(SUPPLIED DATA)
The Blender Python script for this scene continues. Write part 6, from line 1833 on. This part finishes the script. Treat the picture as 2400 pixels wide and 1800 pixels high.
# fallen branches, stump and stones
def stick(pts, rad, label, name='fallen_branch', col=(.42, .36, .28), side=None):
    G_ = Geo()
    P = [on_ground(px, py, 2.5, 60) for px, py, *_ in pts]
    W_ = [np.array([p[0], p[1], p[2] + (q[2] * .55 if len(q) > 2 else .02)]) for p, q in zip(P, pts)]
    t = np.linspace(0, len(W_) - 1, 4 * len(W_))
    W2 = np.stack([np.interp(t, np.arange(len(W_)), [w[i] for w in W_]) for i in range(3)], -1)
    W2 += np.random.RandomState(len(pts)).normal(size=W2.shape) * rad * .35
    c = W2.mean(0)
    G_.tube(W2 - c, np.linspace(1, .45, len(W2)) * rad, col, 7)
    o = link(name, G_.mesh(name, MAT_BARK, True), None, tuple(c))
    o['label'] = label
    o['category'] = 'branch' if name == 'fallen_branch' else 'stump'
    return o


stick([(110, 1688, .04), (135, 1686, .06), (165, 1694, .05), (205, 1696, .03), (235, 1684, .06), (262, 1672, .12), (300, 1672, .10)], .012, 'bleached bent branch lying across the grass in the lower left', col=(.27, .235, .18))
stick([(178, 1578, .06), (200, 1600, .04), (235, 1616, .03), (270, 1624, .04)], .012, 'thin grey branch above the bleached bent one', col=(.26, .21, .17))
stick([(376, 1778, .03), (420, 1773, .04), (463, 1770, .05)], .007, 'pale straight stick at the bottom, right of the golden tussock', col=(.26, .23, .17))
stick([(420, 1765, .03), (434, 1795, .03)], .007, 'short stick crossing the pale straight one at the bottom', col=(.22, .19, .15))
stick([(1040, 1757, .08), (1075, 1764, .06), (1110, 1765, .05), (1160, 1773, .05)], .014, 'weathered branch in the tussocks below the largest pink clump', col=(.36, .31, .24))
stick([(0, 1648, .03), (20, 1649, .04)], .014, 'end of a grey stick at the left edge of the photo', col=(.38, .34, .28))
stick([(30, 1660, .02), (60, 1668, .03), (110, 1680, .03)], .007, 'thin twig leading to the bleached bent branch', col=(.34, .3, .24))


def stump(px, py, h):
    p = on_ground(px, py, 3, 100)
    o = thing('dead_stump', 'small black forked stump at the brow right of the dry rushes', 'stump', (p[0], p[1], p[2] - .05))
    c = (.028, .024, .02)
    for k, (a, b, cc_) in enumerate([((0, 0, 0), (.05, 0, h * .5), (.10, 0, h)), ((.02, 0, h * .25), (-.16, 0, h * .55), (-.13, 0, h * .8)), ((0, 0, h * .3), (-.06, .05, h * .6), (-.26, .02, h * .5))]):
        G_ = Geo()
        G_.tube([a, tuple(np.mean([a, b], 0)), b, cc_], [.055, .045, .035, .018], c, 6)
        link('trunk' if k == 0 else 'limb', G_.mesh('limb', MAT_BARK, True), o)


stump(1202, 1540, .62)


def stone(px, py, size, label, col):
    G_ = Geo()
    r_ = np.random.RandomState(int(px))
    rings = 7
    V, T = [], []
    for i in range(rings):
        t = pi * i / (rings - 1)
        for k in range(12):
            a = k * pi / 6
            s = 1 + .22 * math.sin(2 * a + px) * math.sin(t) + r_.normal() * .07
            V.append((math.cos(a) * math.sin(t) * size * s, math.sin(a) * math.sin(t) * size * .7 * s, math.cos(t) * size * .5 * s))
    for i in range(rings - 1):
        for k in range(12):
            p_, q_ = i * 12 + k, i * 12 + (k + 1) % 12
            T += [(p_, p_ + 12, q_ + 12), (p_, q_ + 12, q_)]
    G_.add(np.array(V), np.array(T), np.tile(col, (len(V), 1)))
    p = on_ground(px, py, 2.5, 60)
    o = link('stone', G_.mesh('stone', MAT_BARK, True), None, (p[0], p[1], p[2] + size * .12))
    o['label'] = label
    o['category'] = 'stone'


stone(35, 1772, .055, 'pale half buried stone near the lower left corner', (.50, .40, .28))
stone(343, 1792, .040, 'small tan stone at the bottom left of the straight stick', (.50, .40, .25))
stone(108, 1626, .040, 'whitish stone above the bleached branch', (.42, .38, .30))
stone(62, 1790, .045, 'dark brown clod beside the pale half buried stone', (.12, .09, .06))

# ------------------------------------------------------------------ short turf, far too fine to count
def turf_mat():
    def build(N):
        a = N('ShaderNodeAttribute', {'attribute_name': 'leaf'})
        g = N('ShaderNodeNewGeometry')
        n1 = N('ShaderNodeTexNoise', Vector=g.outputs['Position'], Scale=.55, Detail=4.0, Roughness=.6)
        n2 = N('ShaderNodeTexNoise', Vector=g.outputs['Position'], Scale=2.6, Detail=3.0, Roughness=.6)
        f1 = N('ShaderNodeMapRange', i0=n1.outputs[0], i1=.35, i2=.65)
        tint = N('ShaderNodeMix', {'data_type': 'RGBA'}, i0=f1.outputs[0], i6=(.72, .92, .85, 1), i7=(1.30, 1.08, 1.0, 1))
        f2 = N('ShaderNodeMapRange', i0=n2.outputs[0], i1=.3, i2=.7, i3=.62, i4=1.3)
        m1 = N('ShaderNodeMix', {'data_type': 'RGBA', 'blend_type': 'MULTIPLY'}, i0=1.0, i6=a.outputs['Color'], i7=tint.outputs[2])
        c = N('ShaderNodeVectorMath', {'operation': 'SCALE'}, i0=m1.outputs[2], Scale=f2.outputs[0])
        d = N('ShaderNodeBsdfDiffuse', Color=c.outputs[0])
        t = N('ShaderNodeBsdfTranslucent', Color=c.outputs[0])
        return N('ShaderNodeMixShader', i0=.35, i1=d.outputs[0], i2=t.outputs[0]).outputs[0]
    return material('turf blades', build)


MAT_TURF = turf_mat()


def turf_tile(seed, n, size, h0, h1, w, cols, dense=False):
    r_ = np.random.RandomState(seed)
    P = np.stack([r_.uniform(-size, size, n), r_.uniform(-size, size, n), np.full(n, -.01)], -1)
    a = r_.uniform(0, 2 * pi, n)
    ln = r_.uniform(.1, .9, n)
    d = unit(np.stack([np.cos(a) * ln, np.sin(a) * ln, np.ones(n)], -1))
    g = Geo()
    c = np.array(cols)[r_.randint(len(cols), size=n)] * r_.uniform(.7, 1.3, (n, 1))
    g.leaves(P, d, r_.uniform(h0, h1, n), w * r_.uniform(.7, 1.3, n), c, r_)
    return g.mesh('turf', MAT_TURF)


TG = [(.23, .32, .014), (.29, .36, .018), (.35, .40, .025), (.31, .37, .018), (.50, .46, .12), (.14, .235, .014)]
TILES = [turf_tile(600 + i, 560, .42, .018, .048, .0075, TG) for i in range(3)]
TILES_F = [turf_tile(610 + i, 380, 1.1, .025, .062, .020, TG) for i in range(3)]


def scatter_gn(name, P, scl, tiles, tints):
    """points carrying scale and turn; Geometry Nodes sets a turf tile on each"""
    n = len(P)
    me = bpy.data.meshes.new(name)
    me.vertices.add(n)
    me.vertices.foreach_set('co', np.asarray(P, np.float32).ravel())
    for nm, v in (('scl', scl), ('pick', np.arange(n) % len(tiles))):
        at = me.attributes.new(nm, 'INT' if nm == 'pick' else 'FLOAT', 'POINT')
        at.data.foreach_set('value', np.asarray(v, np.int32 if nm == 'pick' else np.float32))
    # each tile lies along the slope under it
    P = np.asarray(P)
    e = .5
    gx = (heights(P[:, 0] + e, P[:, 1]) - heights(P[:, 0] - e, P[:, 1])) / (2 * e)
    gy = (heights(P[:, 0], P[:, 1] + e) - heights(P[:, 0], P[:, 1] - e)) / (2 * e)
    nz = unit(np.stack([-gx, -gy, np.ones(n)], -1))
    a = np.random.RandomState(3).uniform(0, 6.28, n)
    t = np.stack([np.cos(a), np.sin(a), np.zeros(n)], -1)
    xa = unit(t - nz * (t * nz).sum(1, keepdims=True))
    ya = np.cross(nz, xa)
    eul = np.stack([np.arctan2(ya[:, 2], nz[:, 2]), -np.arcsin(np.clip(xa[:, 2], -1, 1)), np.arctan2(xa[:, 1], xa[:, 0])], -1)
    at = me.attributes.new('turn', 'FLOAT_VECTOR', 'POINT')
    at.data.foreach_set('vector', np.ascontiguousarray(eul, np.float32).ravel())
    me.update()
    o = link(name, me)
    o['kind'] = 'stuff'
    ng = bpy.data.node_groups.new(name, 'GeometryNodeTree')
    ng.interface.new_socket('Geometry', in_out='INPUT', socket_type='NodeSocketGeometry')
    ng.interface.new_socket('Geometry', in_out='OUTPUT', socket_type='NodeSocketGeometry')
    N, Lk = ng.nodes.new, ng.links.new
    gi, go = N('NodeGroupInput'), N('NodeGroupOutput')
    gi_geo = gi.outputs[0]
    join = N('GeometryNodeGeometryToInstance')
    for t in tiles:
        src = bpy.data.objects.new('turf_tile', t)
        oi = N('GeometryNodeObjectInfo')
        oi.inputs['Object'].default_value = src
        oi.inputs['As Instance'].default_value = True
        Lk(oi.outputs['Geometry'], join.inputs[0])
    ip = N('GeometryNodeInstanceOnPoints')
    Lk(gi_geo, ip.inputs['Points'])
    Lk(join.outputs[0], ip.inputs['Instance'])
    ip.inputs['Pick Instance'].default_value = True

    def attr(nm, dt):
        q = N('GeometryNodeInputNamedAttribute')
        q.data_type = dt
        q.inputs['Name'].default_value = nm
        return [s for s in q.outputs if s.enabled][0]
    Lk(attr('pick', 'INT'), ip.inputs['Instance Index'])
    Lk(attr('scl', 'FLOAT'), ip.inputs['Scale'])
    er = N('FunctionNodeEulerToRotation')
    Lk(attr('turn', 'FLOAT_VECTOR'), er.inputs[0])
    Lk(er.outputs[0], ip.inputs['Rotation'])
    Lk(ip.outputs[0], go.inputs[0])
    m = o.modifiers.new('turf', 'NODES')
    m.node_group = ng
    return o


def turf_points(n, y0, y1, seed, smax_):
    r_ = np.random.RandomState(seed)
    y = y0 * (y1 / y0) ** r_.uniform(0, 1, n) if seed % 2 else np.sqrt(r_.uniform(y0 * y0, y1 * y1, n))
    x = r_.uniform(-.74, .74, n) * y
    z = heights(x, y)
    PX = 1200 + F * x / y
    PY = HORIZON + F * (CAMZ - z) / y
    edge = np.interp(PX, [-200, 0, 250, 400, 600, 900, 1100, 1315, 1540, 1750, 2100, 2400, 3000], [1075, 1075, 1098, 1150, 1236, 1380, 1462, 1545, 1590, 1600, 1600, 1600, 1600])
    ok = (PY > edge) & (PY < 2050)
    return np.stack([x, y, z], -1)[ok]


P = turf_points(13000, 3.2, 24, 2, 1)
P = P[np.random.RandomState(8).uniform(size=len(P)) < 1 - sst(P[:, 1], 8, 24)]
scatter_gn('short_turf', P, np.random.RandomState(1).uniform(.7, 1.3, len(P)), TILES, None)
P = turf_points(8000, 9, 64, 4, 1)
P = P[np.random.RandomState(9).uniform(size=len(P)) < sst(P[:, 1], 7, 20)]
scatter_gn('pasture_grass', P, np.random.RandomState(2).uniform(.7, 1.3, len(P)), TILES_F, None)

(JOB) Up to and including the line with "col=(.34, .3, .24))", repeat the data exactly, starting from its first line; nothing else belongs in the response.

(CORRECT RESULT)
The Blender Python script for this scene continues. Write part 6, from line 1833 on. This part finishes the script. Treat the picture as 2400 pixels wide and 1800 pixels high.
# fallen branches, stump and stones
def stick(pts, rad, label, name='fallen_branch', col=(.42, .36, .28), side=None):
    G_ = Geo()
    P = [on_ground(px, py, 2.5, 60) for px, py, *_ in pts]
    W_ = [np.array([p[0], p[1], p[2] + (q[2] * .55 if len(q) > 2 else .02)]) for p, q in zip(P, pts)]
    t = np.linspace(0, len(W_) - 1, 4 * len(W_))
    W2 = np.stack([np.interp(t, np.arange(len(W_)), [w[i] for w in W_]) for i in range(3)], -1)
    W2 += np.random.RandomState(len(pts)).normal(size=W2.shape) * rad * .35
    c = W2.mean(0)
    G_.tube(W2 - c, np.linspace(1, .45, len(W2)) * rad, col, 7)
    o = link(name, G_.mesh(name, MAT_BARK, True), None, tuple(c))
    o['label'] = label
    o['category'] = 'branch' if name == 'fallen_branch' else 'stump'
    return o


stick([(110, 1688, .04), (135, 1686, .06), (165, 1694, .05), (205, 1696, .03), (235, 1684, .06), (262, 1672, .12), (300, 1672, .10)], .012, 'bleached bent branch lying across the grass in the lower left', col=(.27, .235, .18))
stick([(178, 1578, .06), (200, 1600, .04), (235, 1616, .03), (270, 1624, .04)], .012, 'thin grey branch above the bleached bent one', col=(.26, .21, .17))
stick([(376, 1778, .03), (420, 1773, .04), (463, 1770, .05)], .007, 'pale straight stick at the bottom, right of the golden tussock', col=(.26, .23, .17))
stick([(420, 1765, .03), (434, 1795, .03)], .007, 'short stick crossing the pale straight one at the bottom', col=(.22, .19, .15))
stick([(1040, 1757, .08), (1075, 1764, .06), (1110, 1765, .05), (1160, 1773, .05)], .014, 'weathered branch in the tussocks below the largest pink clump', col=(.36, .31, .24))
stick([(0, 1648, .03), (20, 1649, .04)], .014, 'end of a grey stick at the left edge of the photo', col=(.38, .34, .28))
stick([(30, 1660, .02), (60, 1668, .03), (110, 1680, .03)], .007, 'thin twig leading to the bleached bent branch', col=(.34, .3, .24))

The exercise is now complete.